Bungling Baggage

Bungling Baggage

As I see it it’s unbridled capitalism really giving us a headache, now, and I’ve got a whopper of a story to tell you.

I’m guiding ten people in a few weeks to Botswana. The Botswana aircraft company that we use to get from camp to camp has described exactly the type of suitcases that we can’t bring, because they claim it can’t be safely stored in the plane’s belly.

Meanwhile down the line in Johannesburg (through which we have to fly to get to Botswana) airport authorities have told us that type of bag is exactly the ONLY type of suitcase that their employees will handle!

Such nonsense doesn’t happen when the times are such that “customers are always right” and everybody is vying for everybody else’s business. But that’s not the moment.

I know we’re headed into a global recession so I’m absolutely amazed that the employees and managers and representatives of safari companies in southern Africa are so blind to what’s crashing into them in just a few months that they are flaunting customer stress.

They’re all acting as if the customer can’t be right and should be foiled at every attempt to be so. For the last several years safari bookings have been at near all-time highs. I can imagine the difficulties and frustrations that poses the types of small companies which provide safari services.

But they don’t have to take it out on us!

We gave both the Botswana company, Desert ‘n Delta Safaris, and the Joburg airport authorities advance warning of this blog and asked them for comment. Neither did so.

The details actually are interesting. In the last decade there have been an unusual number of small plane crashes in Botswana. For some reason, as vibrant a tourist industry as Botswana has, their charter aircraft industry remains in the dark ages.

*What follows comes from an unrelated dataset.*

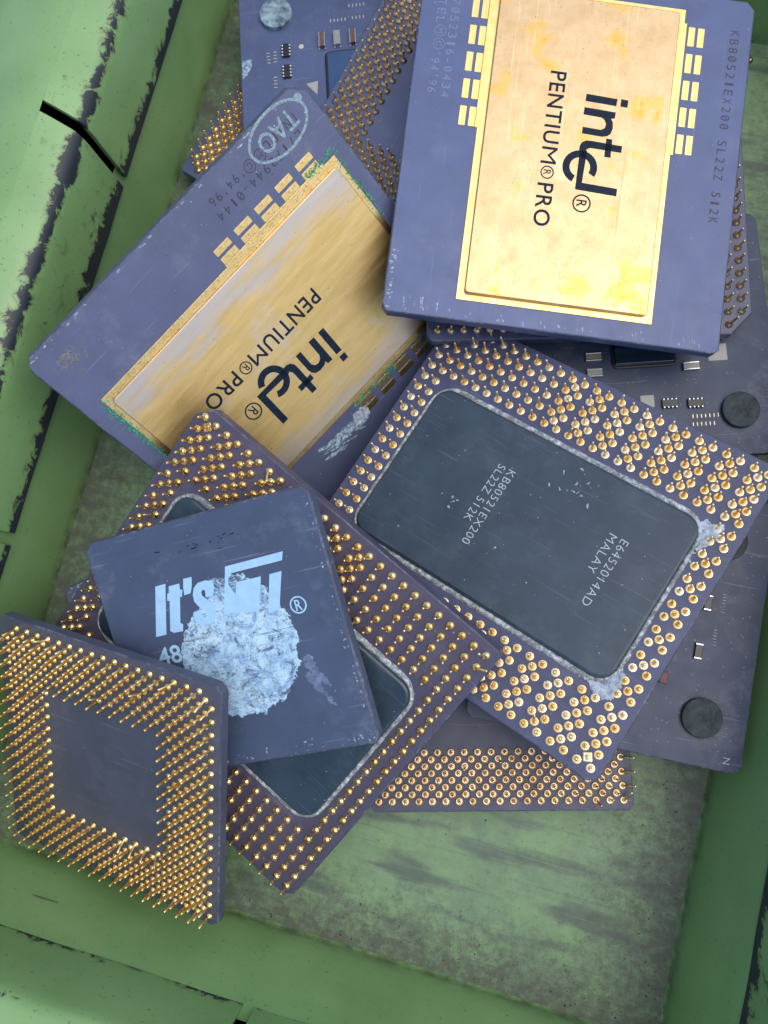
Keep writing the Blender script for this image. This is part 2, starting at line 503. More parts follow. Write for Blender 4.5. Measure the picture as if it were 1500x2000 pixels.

Like much of Alaska they tend to use very small, old single prop planes. In part this reflects a lack of building proper airstrips but it also reflects greed. The travel industry globally is ridiculously volatile. So in good times when you’d expect enthusiastic investment, it’s just the reverse. Professionals know the heyday will end and never gently. Only in safari country, for example, are investment properties guaranteed a three year R.O.I.

Ditto for planes, I guess. In any case one of the culprits identified (after a very long time and without much study) as the cause of low Botswana air safety was hard-sided luggage. It makes it difficult to pack in the very small bellies of these very small planes.

So, no hard-sided luggage.

In Joburg, meanwhile, the O.R. Tambo International airport has just racked up some of the worst statistics for an airport its size. Among those were delays caused by baggage handlers. According to airport authorities (after little study) one main reason was soft luggage that got caught in automated baggage delivery systems. So now the airport requires at least one side of every piece of luggage to be hard.

So what are we to do?

Naturally, we contacted both parties and advised them of the others’ regulations. I guess I shouldn’t be surprised that neither revised their original regulations.

So what are we to do? Well, we really don’t have a choice. We’ll try to comply best we can with the Botswana requests, but we won’t even get to Botswana with our luggage if we don’t first comply with the Joburg requests!